**Data section:**
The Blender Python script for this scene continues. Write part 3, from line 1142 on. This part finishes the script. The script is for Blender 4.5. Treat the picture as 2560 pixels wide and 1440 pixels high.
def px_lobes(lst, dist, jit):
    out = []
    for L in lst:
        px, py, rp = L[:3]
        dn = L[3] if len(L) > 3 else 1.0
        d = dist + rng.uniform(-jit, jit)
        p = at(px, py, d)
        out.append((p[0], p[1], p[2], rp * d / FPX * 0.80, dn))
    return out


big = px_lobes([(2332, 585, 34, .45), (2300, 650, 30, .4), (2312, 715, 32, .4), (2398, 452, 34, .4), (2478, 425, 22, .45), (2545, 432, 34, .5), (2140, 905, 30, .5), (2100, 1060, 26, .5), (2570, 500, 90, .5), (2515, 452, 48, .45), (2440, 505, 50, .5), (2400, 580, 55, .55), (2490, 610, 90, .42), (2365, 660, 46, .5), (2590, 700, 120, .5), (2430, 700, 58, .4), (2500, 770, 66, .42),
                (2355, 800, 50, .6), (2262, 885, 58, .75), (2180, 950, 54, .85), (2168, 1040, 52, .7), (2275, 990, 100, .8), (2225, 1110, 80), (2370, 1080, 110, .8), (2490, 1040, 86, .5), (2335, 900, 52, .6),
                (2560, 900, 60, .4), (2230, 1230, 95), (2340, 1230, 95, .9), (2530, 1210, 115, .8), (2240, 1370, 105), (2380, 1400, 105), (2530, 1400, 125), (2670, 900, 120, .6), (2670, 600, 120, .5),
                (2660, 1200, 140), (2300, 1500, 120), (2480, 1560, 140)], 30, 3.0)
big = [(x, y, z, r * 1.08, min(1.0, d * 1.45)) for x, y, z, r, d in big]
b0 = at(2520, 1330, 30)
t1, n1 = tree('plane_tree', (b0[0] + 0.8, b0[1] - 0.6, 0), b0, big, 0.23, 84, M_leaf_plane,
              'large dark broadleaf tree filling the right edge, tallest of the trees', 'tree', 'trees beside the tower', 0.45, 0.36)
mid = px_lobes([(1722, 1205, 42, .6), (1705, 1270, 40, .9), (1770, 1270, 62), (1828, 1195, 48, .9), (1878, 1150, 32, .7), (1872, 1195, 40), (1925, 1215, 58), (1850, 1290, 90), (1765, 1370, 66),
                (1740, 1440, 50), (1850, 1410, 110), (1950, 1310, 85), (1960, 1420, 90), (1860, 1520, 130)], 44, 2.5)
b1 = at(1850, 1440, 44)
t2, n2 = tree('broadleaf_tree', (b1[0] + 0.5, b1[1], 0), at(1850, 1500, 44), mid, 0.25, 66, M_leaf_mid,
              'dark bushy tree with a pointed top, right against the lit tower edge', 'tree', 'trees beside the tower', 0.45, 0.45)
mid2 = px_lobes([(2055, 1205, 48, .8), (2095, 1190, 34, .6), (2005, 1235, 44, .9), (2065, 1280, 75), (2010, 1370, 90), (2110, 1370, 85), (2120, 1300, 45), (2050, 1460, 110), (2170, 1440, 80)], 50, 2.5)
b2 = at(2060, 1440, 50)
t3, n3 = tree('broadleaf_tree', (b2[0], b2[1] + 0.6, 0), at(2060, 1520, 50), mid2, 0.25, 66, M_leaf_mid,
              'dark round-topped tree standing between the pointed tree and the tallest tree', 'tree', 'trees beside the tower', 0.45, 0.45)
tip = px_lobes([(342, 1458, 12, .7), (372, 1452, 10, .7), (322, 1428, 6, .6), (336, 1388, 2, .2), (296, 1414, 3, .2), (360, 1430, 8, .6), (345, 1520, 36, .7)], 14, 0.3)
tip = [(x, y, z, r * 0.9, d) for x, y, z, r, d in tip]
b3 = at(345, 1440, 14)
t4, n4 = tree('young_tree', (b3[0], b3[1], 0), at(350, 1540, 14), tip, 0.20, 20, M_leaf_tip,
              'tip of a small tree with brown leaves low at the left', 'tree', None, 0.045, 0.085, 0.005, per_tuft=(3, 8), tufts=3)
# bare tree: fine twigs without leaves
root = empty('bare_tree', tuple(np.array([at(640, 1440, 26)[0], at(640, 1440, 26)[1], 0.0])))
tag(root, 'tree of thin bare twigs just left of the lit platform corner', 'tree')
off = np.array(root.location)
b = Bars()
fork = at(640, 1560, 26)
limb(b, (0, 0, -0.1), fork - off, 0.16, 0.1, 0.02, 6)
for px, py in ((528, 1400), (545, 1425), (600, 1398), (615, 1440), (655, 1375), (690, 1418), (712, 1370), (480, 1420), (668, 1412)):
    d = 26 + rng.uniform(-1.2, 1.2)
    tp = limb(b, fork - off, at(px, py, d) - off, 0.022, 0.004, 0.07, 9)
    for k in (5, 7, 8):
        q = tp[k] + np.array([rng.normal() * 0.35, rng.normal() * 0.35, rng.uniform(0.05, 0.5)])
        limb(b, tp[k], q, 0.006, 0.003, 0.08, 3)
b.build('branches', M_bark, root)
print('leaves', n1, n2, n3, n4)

**Directions for this task:**
Every line of the data above should be copied exactly.

**Task solution:**
The Blender Python script for this scene continues. Write part 3, from line 1142 on. This part finishes the script. The script is for Blender 4.5. Treat the picture as 2560 pixels wide and 1440 pixels high.
def px_lobes(lst, dist, jit):
    out = []
    for L in lst:
        px, py, rp = L[:3]
        dn = L[3] if len(L) > 3 else 1.0
        d = dist + rng.uniform(-jit, jit)
        p = at(px, py, d)
        out.append((p[0], p[1], p[2], rp * d / FPX * 0.80, dn))
    return out


big = px_lobes([(2332, 585, 34, .45), (2300, 650, 30, .4), (2312, 715, 32, .4), (2398, 452, 34, .4), (2478, 425, 22, .45), (2545, 432, 34, .5), (2140, 905, 30, .5), (2100, 1060, 26, .5), (2570, 500, 90, .5), (2515, 452, 48, .45), (2440, 505, 50, .5), (2400, 580, 55, .55), (2490, 610, 90, .42), (2365, 660, 46, .5), (2590, 700, 120, .5), (2430, 700, 58, .4), (2500, 770, 66, .42),
                (2355, 800, 50, .6), (2262, 885, 58, .75), (2180, 950, 54, .85), (2168, 1040, 52, .7), (2275, 990, 100, .8), (2225, 1110, 80), (2370, 1080, 110, .8), (2490, 1040, 86, .5), (2335, 900, 52, .6),
                (2560, 900, 60, .4), (2230, 1230, 95), (2340, 1230, 95, .9), (2530, 1210, 115, .8), (2240, 1370, 105), (2380, 1400, 105), (2530, 1400, 125), (2670, 900, 120, .6), (2670, 600, 120, .5),
                (2660, 1200, 140), (2300, 1500, 120), (2480, 1560, 140)], 30, 3.0)
big = [(x, y, z, r * 1.08, min(1.0, d * 1.45)) for x, y, z, r, d in big]
b0 = at(2520, 1330, 30)
t1, n1 = tree('plane_tree', (b0[0] + 0.8, b0[1] - 0.6, 0), b0, big, 0.23, 84, M_leaf_plane,
              'large dark broadleaf tree filling the right edge, tallest of the trees', 'tree', 'trees beside the tower', 0.45, 0.36)
mid = px_lobes([(1722, 1205, 42, .6), (1705, 1270, 40, .9), (1770, 1270, 62), (1828, 1195, 48, .9), (1878, 1150, 32, .7), (1872, 1195, 40), (1925, 1215, 58), (1850, 1290, 90), (1765, 1370, 66),
                (1740, 1440, 50), (1850, 1410, 110), (1950, 1310, 85), (1960, 1420, 90), (1860, 1520, 130)], 44, 2.5)
b1 = at(1850, 1440, 44)
t2, n2 = tree('broadleaf_tree', (b1[0] + 0.5, b1[1], 0), at(1850, 1500, 44), mid, 0.25, 66, M_leaf_mid,
              'dark bushy tree with a pointed top, right against the lit tower edge', 'tree', 'trees beside the tower', 0.45, 0.45)
mid2 = px_lobes([(2055, 1205, 48, .8), (2095, 1190, 34, .6), (2005, 1235, 44, .9), (2065, 1280, 75), (2010, 1370, 90), (2110, 1370, 85), (2120, 1300, 45), (2050, 1460, 110), (2170, 1440, 80)], 50, 2.5)
b2 = at(2060, 1440, 50)
t3, n3 = tree('broadleaf_tree', (b2[0], b2[1] + 0.6, 0), at(2060, 1520, 50), mid2, 0.25, 66, M_leaf_mid,
              'dark round-topped tree standing between the pointed tree and the tallest tree', 'tree', 'trees beside the tower', 0.45, 0.45)
tip = px_lobes([(342, 1458, 12, .7), (372, 1452, 10, .7), (322, 1428, 6, .6), (336, 1388, 2, .2), (296, 1414, 3, .2), (360, 1430, 8, .6), (345, 1520, 36, .7)], 14, 0.3)
tip = [(x, y, z, r * 0.9, d) for x, y, z, r, d in tip]
b3 = at(345, 1440, 14)
t4, n4 = tree('young_tree', (b3[0], b3[1], 0), at(350, 1540, 14), tip, 0.20, 20, M_leaf_tip,
              'tip of a small tree with brown leaves low at the left', 'tree', None, 0.045, 0.085, 0.005, per_tuft=(3, 8), tufts=3)
# bare tree: fine twigs without leaves
root = empty('bare_tree', tuple(np.array([at(640, 1440, 26)[0], at(640, 1440, 26)[1], 0.0])))
tag(root, 'tree of thin bare twigs just left of the lit platform corner', 'tree')
off = np.array(root.location)
b = Bars()
fork = at(640, 1560, 26)
limb(b, (0, 0, -0.1), fork - off, 0.16, 0.1, 0.02, 6)
for px, py in ((528, 1400), (545, 1425), (600, 1398), (615, 1440), (655, 1375), (690, 1418), (712, 1370), (480, 1420), (668, 1412)):
    d = 26 + rng.uniform(-1.2, 1.2)
    tp = limb(b, fork - off, at(px, py, d) - off, 0.022, 0.004, 0.07, 9)
    for k in (5, 7, 8):
        q = tp[k] + np.array([rng.normal() * 0.35, rng.normal() * 0.35, rng.uniform(0.05, 0.5)])
        limb(b, tp[k], q, 0.006, 0.003, 0.08, 3)
b.build('branches', M_bark, root)
print('leaves', n1, n2, n3, n4)